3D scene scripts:
----

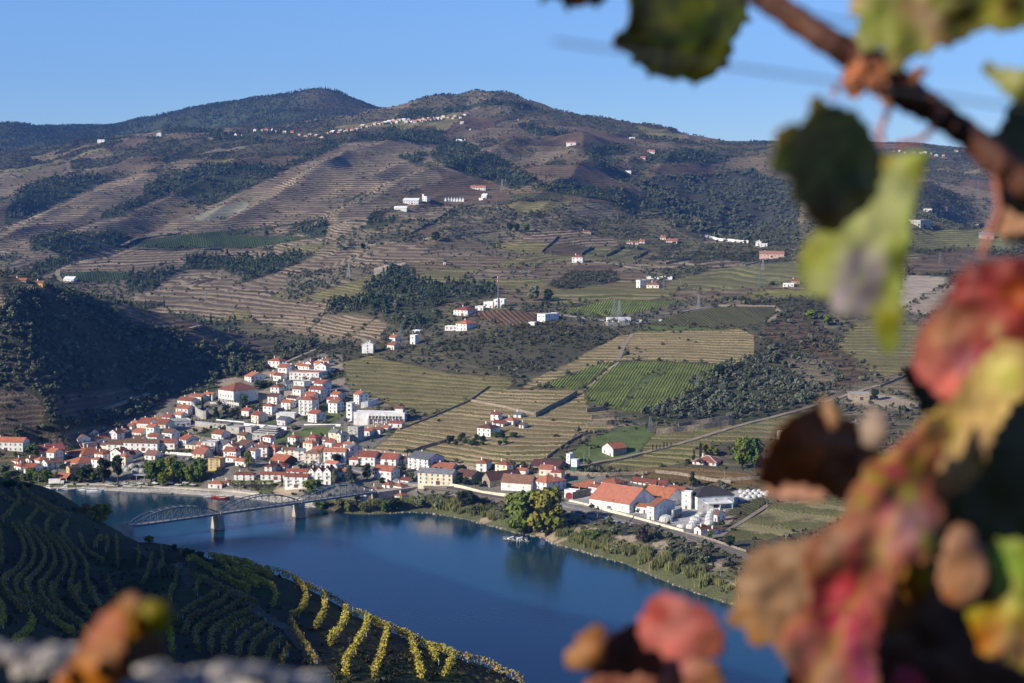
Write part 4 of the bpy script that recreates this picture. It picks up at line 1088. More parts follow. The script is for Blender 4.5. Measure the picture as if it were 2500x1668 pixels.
('K4',730,797,372,286,86,42,'gable','terra','white','great white winery hall with huge terracotta roof facing the railway',dict(floors=1,rh=8.0,winmesh=WINS,win_step=9,chim=0,cat='winery hall',name='winery_hall')),
('K4',1098,745,240,190,88,42,'gable','rust','white','second winery hall with rust-coloured roof and shaded gable',dict(floors=1,rh=5,winmesh=WINS,win_step=6,chim=0,cat='winery hall',name='winery_hall',doors=0)),
('K4',965,868,64,230,138,42,'gable','rust','white','white winery block with slit windows above the big round tank',dict(floors=3,winmesh=WINS,win_step=3,chim=0,cat='winery hall',name='winery_hall')),
('K4',902,802,110,22,64,30,'gable','rust','white','low glazed winery entrance beside the great hall',dict(floors=1,winmesh=WINL,chim=0)),
('K4',216,658,106,14,72,30,'flat','white','white','white terrace wall block with an arched dark red door',dict(win=False,cat='building',name='building')),
('K4',400,602,222,150,38,42,'hip','orange','white','open-sided winery restaurant with broad orange roof above the arched door',dict(open_=True,chim=0,cat='restaurant',name='restaurant')),
('K4',600,545,132,112,24,42,'hip','orange','white','orange hipped roof rising behind the winery restaurant',dict(chim=0)),
('K4',445,612,104,60,58,42,'hip','orange','white','small white orange-roofed block between restaurant and great hall',{}),
('K4',1065,565,312,82,28,40,'gable','red','white','long white row with red roof behind the great hall',dict(floors=1,chim=2)),
('K4',1235,625,152,92,34,40,'gable','rust','white','rust-roofed range left of the black-roofed hall',dict(win=False,chim=1)),
('K4',1380,765,372,78,128,-18,'hip','black','white','white winery hall with long black roof',dict(floors=2,winmesh=WINS,win_step=8,chim=0,rh=4.2,cat='winery hall',name='winery_hall')),
('K4',1318,760,88,20,160,20,'flat','white','white','tall white stair block at the left of the black-roofed hall',dict(floors=3,winmesh=WINS,chim=0,cat='building',name='building')),
('K4',1480,775,250,52,66,-12,'flat','white','white','open loading canopy with white flat roof before the black-roofed hall',dict(open_=True,cat='canopy',name='loading_canopy')),
('K4',1414,1008,58,80,58,52,'gabley','red','white','small gabled house with red roof beside the railway, right of the domes',{}),
('K4',1505,1004,40,128,34,50,'gabley','brown','white','low brown-roofed wing behind the small railway house',{}),
('K4',1570,880,30,90,70,45,'gable','brown','white','brown-roofed shed between the domes and the striped vineyard',dict(cat='shed',name='shed')),
# hillside houses
('C',708,1217,93,6,72,7,'gabley','white','white','tall white blind-sided house at the foot of the far gully',dict(floors=3,win_step=9,doors=0)),
('C',888,1120,52,40,30,32,'gable','orange','white','small orange-roofed house left of the white water tower house',{}),
('C',880,1192,60,42,40,36,'gable','orange','cream','cream and orange house right of the tall blind-sided house',{}),
('C',1052,1144,42,28,72,30,'flat','white','white','narrow white tower house by the lane',dict(floors=2)),
('C',1088,1060,62,18,26,20,'flat','white','white','white carport on posts above the narrow tower house',dict(open_=True,cat='carport',name='carport')),
('C',1475,1032,92,90,54,38,'hip','orange','white','large villa with orange hipped roof below the red-brown vineyard',dict(floors=2)),
('C',1395,1024,100,12,26,12,'flat','white','white','low flat wing left of the large orange-roofed villa',{}),
('C',1482,912,118,80,46,34,'hip','red','white','villa with two-tiered red roof left of the telecom mast',dict(floors=2)),
('C',1690,847,78,28,46,22,'flat','white','white','white flat-roofed house left of the telecom mast foot',dict(floors=1,winmesh=WINL)),
('C',1782,842,86,20,64,16,'flat','white','white','white flat-roofed house at the telecom mast foot',dict(floors=2)),
('C',1610,866,66,20,30,20,'flat','conc','white','pale shed between the two-tiered villa and the mast',dict(cat='shed',name='shed')),
('C',2118,967,64,118,66,42,'flat','white','white','white modern house with ribbon windows above the scrub hill',dict(floors=2)),
('C',2030,990,50,12,22,20,'flat','white','white','low white outbuilding left of the ribbon-windowed house',dict(win=False)),
('E',410,474,86,22,44,14,'hip','orange','white','white house with orange roof alone in the middle of the valley',dict(floors=2)),
('E',882,682,30,56,60,45,'flat','white','white','white cubic house of the quinta below the long white roof',dict(floors=2)),
('E',1035,684,98,46,26,24,'hip','brown','cream','brown-roofed house right of the white cubic house',{}),
('E',1145,614,208,16,14,8,'flat','white','white','long low shed with bright white roof in the valley',dict(win=False,cat='shed',name='shed')),
('E',2062,434,198,12,30,8,'gable','peach','peach','long salmon pink house with peach roof on the spur road',dict(floors=1)),
('E',868,327,96,6,18,8,'gable','orange','white','long white cottage with orange roof above the walled vineyards',{}),
('E',918,318,42,8,16,8,'gable','orange','white','small cottage joined to the right of the long orange-roofed one',{}),
('E',1185,320,88,18,20,14,'gable','orange','white','white house with orange roof near the gorge edge',{}),
('E',1092,290,46,10,18,12,'gable','orange','white','small orange-roofed house left of the gorge-edge house',{}),
('E',478,247,82,8,26,10,'hip','red','stone','reddish-roofed stone house in the scrub above the valley',{}),
('E',1875,332,46,8,26,8,'gabley','white','white','white chapel at the right end of the cemetery wall',dict(cat='chapel',name='chapel')),
('E',1925,342,60,8,20,8,'flat','white','white','low white building right of the chapel',{}),
('E',2142,674,88,12,24,10,'flat','white','white','low white house under a red-roofed one at the leaf edge',{}),
('E',2192,648,72,12,24,14,'gable','red','brick','red-roofed house behind the low white house at the leaf edge',{}),
('B',503,830,80,6,26,8,'gable','white','white','white-roofed quinta shed lowest of the hillside estate',dict(win=False,cat='shed',name='shed')),
('B',578,782,98,10,26,8,'gable','white','white','long white main house of the hillside estate',{}),
('B',632,768,28,20,36,24,'flat','white','white','white block beside the estate tower',{}),
('B',613,748,11,4,30,12,'flat','white','white','slim white tower of the hillside estate',dict(cat='tower',name='tower',win=False)),
('B',1006,694,96,6,20,7,'gable','orange','white','long white house with orange roof above the hillside estate',{}),
('B',1012,742,32,14,18,20,'gable','white','white','small white house right of the row of pointed roofs',{}),
('B',990,752,26,8,10,10,'flat','white','white','low white annexe right of the row of pointed roofs',dict(win=False)),
('B',1583,402,62,8,15,8,'gable','orange','white','white house with pale roof high on the right hillside',{}),
('B',2083,462,44,6,18,8,'gable','orange','white','white two-storey house with orange roof on the upper right hillside',{}),
('B',2024,498,30,6,12,8,'gable','orange','white','small house left below the two-storey one on the upper right',{}),
('B',1932,588,36,10,20,16,'flat','white','white','white flat-roofed house alone on the right slope',{}),
('B',874,388,56,6,12,8,'gable','white','white','low white house under the top vineyards',{}),
('B',867,268,24,4,14,8,'flat','white','cream','cream cube under the ridge village',{}),
('B',1958,362,36,4,8,8,'flat','white','white','pale low building on the right skyline slope',{}),
('B',1215,250,8,3,8,8,'gabley','white','white','tiny white hut high on the red vineyard',dict(cat='hut',name='hut')),
('B',912,310,10,3,8,8,'gabley','white','white','tiny white hut beside the round pale vineyard',dict(cat='hut',name='hut')),
('B',535,340,10,3,8,8,'gabley','white','white','tiny white hut above the pine belt',dict(cat='hut',name='hut')),
('B',750,1168,12,4,10,8,'flat','white','white','tiny white hut in the mid-valley scrub',dict(cat='hut',name='hut')),
('A',468,1282,66,10,22,8,'gable','white','white','low white barn beside the green field on the left',dict(cat='barn',name='barn',floors=1)),
('A',666,388,46,6,18,8,'flat','white','white','white house at the left end of the far slope',{}),
('A',1028,348,32,4,16,8,'gabley','white','white','white gabled house on the far left shoulder',{}),
('A',272,1312,58,6,30,10,'gable','brown','ochre','ochre yellow house with brown roof on the shaded hill crest',{}),
('A',165,1282,90,6,14,8,'gable','rust','brick','long brown-roofed barn left of the ochre house on the hill crest',dict(cat='barn',name='barn',win=False)),
('R',1430,150,62,92,50,42,'flat','conc','conc','modern grey concrete villa on the right hill behind the leaves',dict(floors=2,winmesh=WINL,cat='villa',name='villa')),
('R',1500,50,46,20,22,20,'flat','conc','white','small pale house above the concrete villa',{}),
('R',1600,48,34,14,24,20,'gable','brown','stone','stone hut above and right of the concrete villa',dict(cat='hut',name='hut')),
('R',1800,140,90,14,16,10,'gable','brown','white','low white farmhouse right of the concrete villa',{}),
('R',1900,218,90,14,26,14,'gable','grey','stone','stone farmhouse half hidden by the right-hand leaves',{}),
('R',1105,1248,130,12,40,7,'flat','dirt','stone','roofless-looking cream stone house beside the dark round tree',dict(floors=1,chim=0)),
('R',1032,1432,46,6,34,6,'gabley','white','white','little white chapel gable showing between the leaves',dict(cat='chapel',name='chapel',floors=1,win_step=9)),
('R',545,1498,30,8,46,10,'flat','white','white','white water tank house at the edge of the brown leaf',dict(win=False)),
]
RM['dirt']=RM['conc']
for crop,xc,by,w,d,h,yaw,roof,rcol,wcol,lab,kw in HT:
    try:
        house(crop,xc,by,w,d,h,yaw,roof,rcol,wcol,lab,**kw)
    except Exception as e:
        print('house failed',lab,e)

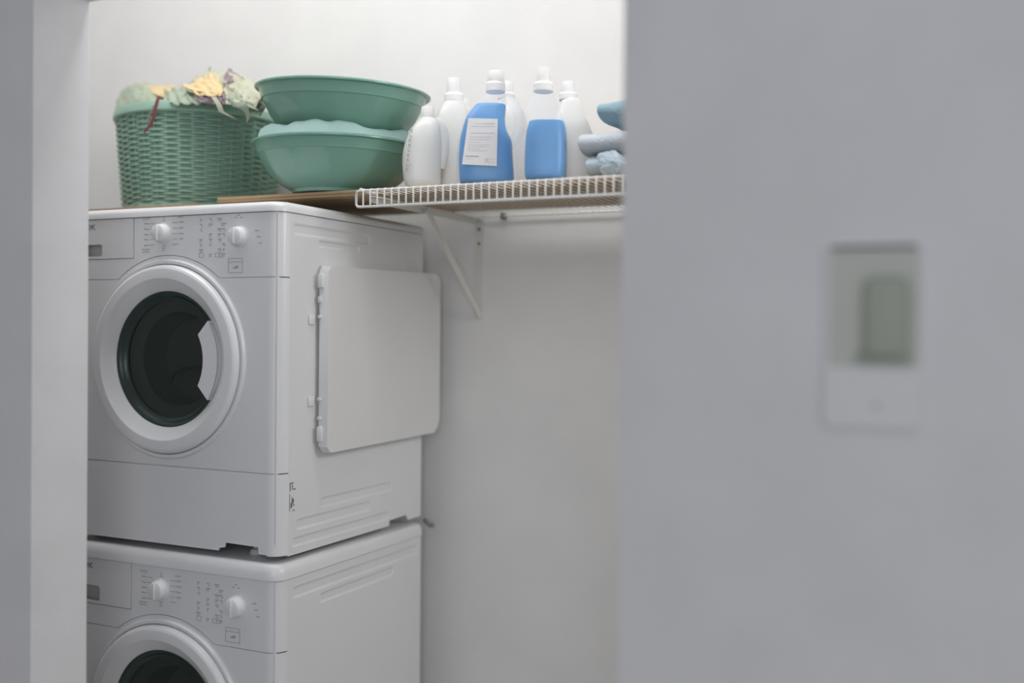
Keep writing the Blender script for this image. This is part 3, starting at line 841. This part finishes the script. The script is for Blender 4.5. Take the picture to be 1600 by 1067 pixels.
bm = bmesh.new(); rnd = random.Random(8)
for i in range(9):
    z = .118 - i * .0105
    x = -.0265 - .0012 * i
    w, h = (.006, .0075) if i in (0, 1, 7, 8) else (.0045, .007)
    box(bm, x, x + w * .35, -.0432, -.0418, z - h / 2, z + h / 2)
    if i % 3 != 1: box(bm, x, x + w, -.0432, -.0418, z + h * .2, z + h / 2)
    box(bm, x + w * .65, x + w, -.0432, -.0418, z - h / 2, z + h * .1)
finish('side_lettering', bm, print_m, j1, local=True)
bm = bmesh.new(); box(bm, -.027, -.022, -.0431, -.0419, .047, .053); finish('emblem', bm, beige_m, j1, local=True)
secB2 = [(0, -.052, .050, .036), (.04, -.053, .051, .037), (.10, -.050, .049, .037), (.14, -.042, .047, .036), (.165, -.034, .044, .032), (.182, -.022, .038, .027), (.193, -.014, .032, .022)]
j2 = jug('detergent_jug', 'tall plain milky white jug with a beige strip, left of the labelled blue jug', 703, 2.305, math.radians(27), secB2, (.008, .0235, .192, .209), (.008, .0175, .208, .240), hdpe, None)
bm = bmesh.new(); box(bm, -.023, -.013, -.0378, -.0366, .03, .135); finish('label', bm, beige_m, j2, local=True)
secT = [(0, -.06, .06, .045), (.05, -.062, .062, .046), (.12, -.06, .06, .046), (.17, -.05, .052, .042), (.205, -.03, .045, .034), (.228, -.02, .03, .024), (.238, -.018, .022, .021)]
jug('detergent_jug', 'white jug almost hidden behind the plain milky jug', 722, 2.49, math.radians(40), secT, (.0, .022, .236, .250), (.0, .017, .249, .272), hdpe, None)
jug('detergent_jug', 'white jug mostly hidden behind the labelled blue jug', 790, 2.38, math.radians(10), secT, (.0, .022, .236, .250), (.0, .017, .249, .278), hdpe, None)

for j_, k_ in ((j3, 1.04), (j1, 1.08), (j2, 1.17)): j_.scale = (1, 1, k_)     # measured heights
j4.scale = (1, 1, 1.04)

# ------------------------------------------------------------------ towels
def slab(name, label, x0, x1, y0, y1, z0, z1, m, seed, ex=(2.7, 7.0), wedge=0, crumple=.009, rot=0, group='folded towels at the right of the shelf'):
    bm = bmesh.new(); nu, nv = 72, 40; rings = []
    cx, cy, cz = (x0 + x1) / 2, (y0 + y1) / 2, (z0 + z1) / 2
    a, b, c = (x1 - x0) / 2, (y1 - y0) / 2, (z1 - z0) / 2
    sp = lambda v, e: abs(v) ** e * (1 if v >= 0 else -1)
    for j in range(1, nv):
        ph = -PI / 2 + PI * j / nv; ring = []
        for k in range(nu):
            t = 2 * PI * k / nu
            x = sp(math.cos(ph), 2 / ex[0]) * sp(math.cos(t), 2 / ex[1]); y = sp(math.cos(ph), 2 / ex[0]) * sp(math.sin(t), 2 / ex[1]); z = sp(math.sin(ph), 2 / ex[0])
            n_ = noise.noise(Vector((x * 1.6 + seed, y * 1.6, z * 1.2))) + .5 * noise.noise(Vector((x * 4 + seed, y * 4, z * 3)))
            fold = math.exp(-((z - .05 - .35 * noise.noise(Vector((x * 1.3, y, seed)))) / .13) ** 2)
            zz = z * (1 - wedge * (1 - x) / 2)
            ring.append(bm.verts.new((a * x * (1 - fold * .022) + n_ * crumple, b * y * (1 - fold * .03) + n_ * crumple * .6, c * zz + n_ * crumple * .5 * (1 - abs(z)))))
        rings.append(ring)
    for p, q in zip(rings, rings[1:]):
        for k in range(nu): bm.faces.new((p[k], p[(k + 1) % nu], q[(k + 1) % nu], q[k]))
    bm.faces.new(rings[0][::-1]); bm.faces.new(rings[-1])
    zmin = min(v.co.z for v in bm.verts)
    bmesh.ops.translate(bm, verts=bm.verts, vec=(0, 0, -zmin))
    o = finish(name, bm, m, sharp=80); o.location = (cx, cy, z0); o.rotation_euler.z = rot
    return tag(o, label, 'towel', group)
def roll_towel(name, label, x0, x1, y0, y1, z0, h, layers, m, seed, tilt=0, droop=0):
    """folded cloth: a strip folded back and forth, its closed bends at the left end"""
    bm = bmesh.new(); t_ = h / layers
    path = []                                        # centre line in x-z, layer by layer
    for k in range(layers):
        zc = t_ * (k + .5)
        xs = [x0 + t_ * .5 + (x1 - x0 - t_) * q / 14 for q in range(15)]
        if k % 2: xs = xs[::-1]
        path += [(x, zc) for x in (xs if k % 2 == 0 else xs)]
        if k < layers - 1:
            e = x1 - t_ * .5 if k % 2 == 0 else x0 + t_ * .5; sgn = 1 if k % 2 == 0 else -1
            path += [(e + sgn * t_ * .5 * math.sin(a), zc + t_ * .5 - t_ * .5 * math.cos(a)) for a in (PI / 4, PI / 2, 3 * PI / 4)]
    # outline: each layer a puffed slab, bends join them
    ny = 22; rings = []
    for i_, (x, z) in enumerate(path):
        a = path[max(i_ - 1, 0)]; b = path[min(i_ + 1, len(path) - 1)]
        tx, tz = b[0] - a[0], b[1] - a[1]; L = math.hypot(tx, tz) or 1; nx, nz = -tz / L, tx / L
        ring = []
        for k in range(ny * 2):
            side = 1 if k < ny else -1
            q = (k % ny) / (ny - 1); q = q if side > 0 else 1 - q
            y = y0 + (y1 - y0) * q
            puff = t_ * .49 * max(.12, 1 - abs(2 * q - 1) ** 7) ** .5
            n_ = noise.noise(Vector((x * 14 + seed, y * 14, z * 20))) * .0035 + noise.noise(Vector((x * 40 + seed, y * 40, z * 40))) * .0012
            px, pz = x + nx * side * (puff + n_), z + nz * side * (puff + n_)
            yy = y + (noise.noise(Vector((x * 9, z * 30, seed))) * .010 if q < .5 else 0)
            pz += droop * ((x - x0) / (x1 - x0) - .5) + tilt * (z / h) * noise.noise(Vector((x * 6, y * 6, seed + 4)))
            ring.append(bm.verts.new((px - (x0 + x1) / 2, yy - (y0 + y1) / 2, pz)))
        rings.append(ring)
    for a, b in zip(rings, rings[1:]):
        n2 = len(a)
        for k in range(n2): bm.faces.new((a[k], a[(k + 1) % n2], b[(k + 1) % n2], b[k]))
    bm.faces.new(rings[0][::-1]); bm.faces.new(rings[-1])
    zmin = min(v.co.z for v in bm.verts); bmesh.ops.translate(bm, verts=bm.verts, vec=(0, 0, -zmin))
    o = finish(name, bm, m, sharp=80); o.location = ((x0 + x1) / 2, (y0 + y1) / 2, z0)
    return tag(o, label, 'towel', 'folded towels at the right of the shelf')
roll_towel('folded_towel', 'pale blue folded towel at the bottom of the pile beside the jugs', -.885, -.60, 2.175, 2.40, BT + .0005, .050, 1, blue_towel, 1, .008)
roll_towel('folded_towel', 'grey-blue folded towel in the middle of the pile beside the jugs', -.900, -.60, 2.17, 2.40, BT + .053, .047, 1, grey_towel, 5, .010)
tw = roll_towel('folded_towel', 'darker slate-blue cloth with a raised corner on top of the towel pile', -.868, -.60, 2.175, 2.40, BT + .1025, .062, 1, slate_towel, 9, .022, .018)
for v in tw.data.vertices:                             # its left end narrows to a blunt raised tip
    f = max(0, min(1, (v.co.x + .134) / .10)); c_ = .062
    v.co.z = c_ + (v.co.z - .034) * (.42 + .68 * f) - .022 * f
dz = min(v.co.z for v in tw.data.vertices)
for v in tw.data.vertices: v.co.z -= dz
bpy.context.view_layer.update()
# crumpled corner hanging between the two lower towels
cloth('crumpled_washcloth', 'small crumpled blue cloth in front of the two lower folded towels', A3([
    [(934, 244, 2.165), (936, 262, 2.160), (944, 272, 2.168)], [(944, 234, 2.165), (958, 252, 2.13), (962, 272, 2.162)], [(962, 238, 2.165), (978, 246, 2.155), (985, 268, 2.165)]]), blue_towel, 21, .0015, (1.0, .6), .0012, category='towel')

# ------------------------------------------------------------------ wall unit on the near partition
ux0, ux1 = -.243, -.117
zt_, zm_, zb_ = EYE + .120, EYE - .047, EYE - .128
iu = thing('wall_intercom', 'pale plastic wall unit with an olive-grey recess, on the near right wall', 'intercom', ((ux0 + ux1) / 2, PF, zb_))
bm = bmesh.new()
rec = rrect(ux0 + .008, ux1 - .006, zm_ + .002, zt_ - .007, .008, 5)
plate(bm, [rrect(ux0, ux1, zb_, zt_, .009, 6), rec], PF - .014, PF - .0005)
bmesh.ops.recalc_face_normals(bm, faces=bm.faces)
bmesh.ops.bevel(bm, geom=[e for e in bm.edges if all(abs(v.co.y - (PF - .014)) < 1e-5 for v in e.verts) and len(e.link_faces) == 2 and e.calc_face_angle(0) > 1], offset=.003, segments=3, affect='EDGES')
hs = finish('housing', bm, unit_m, iu, sharp=40)
bm = bmesh.new(); box(bm, ux0 + .007, ux1 - .005, PF - .0095, PF - .001, zm_ + .001, zt_ - .006)
rp = finish('recess_panel', bm, unit_rec, iu)
bm = bmesh.new(); box(bm, -.190, -.134, PF - .034, PF - .010, EYE - .032, EYE + .074, .0115, 4)
box(bm, -.200, -.130, PF - .017, PF - .0095, EYE - .040, EYE - .026, .003, 2)
finish('handset_cradle', bm, unit_dark, rp)
bm = bmesh.new(); plate(bm, [rrect(ux0 + .004, ux1 - .004, zb_ + .004, zm_ - .002, .006, 5)], PF - .018, PF - .0142)
lc = finish('lower_cover', bm, unit_m, hs)
bm = bmesh.new(); lathe(bm, [(.005, .0), (.005, .0012), (.003, .002)], (-.172, PF - .018, EYE - .095), 20, 'Y')
finish('cover_screw', bm, unit_rec, hs)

----

* **Exercise directions**:
Look through the entries above for the word "pixels". Copy every line where it shows up.

* **Written answer**:
Write part 4 of the bpy script that recreates this picture. It picks up at line 1088. More parts follow. The script is for Blender 4.5. Measure the picture as if it were 2500x1668 pixels.
Keep writing the Blender script for this image. This is part 3, starting at line 841. This part finishes the script. The script is for Blender 4.5. Take the picture to be 1600 by 1067 pixels.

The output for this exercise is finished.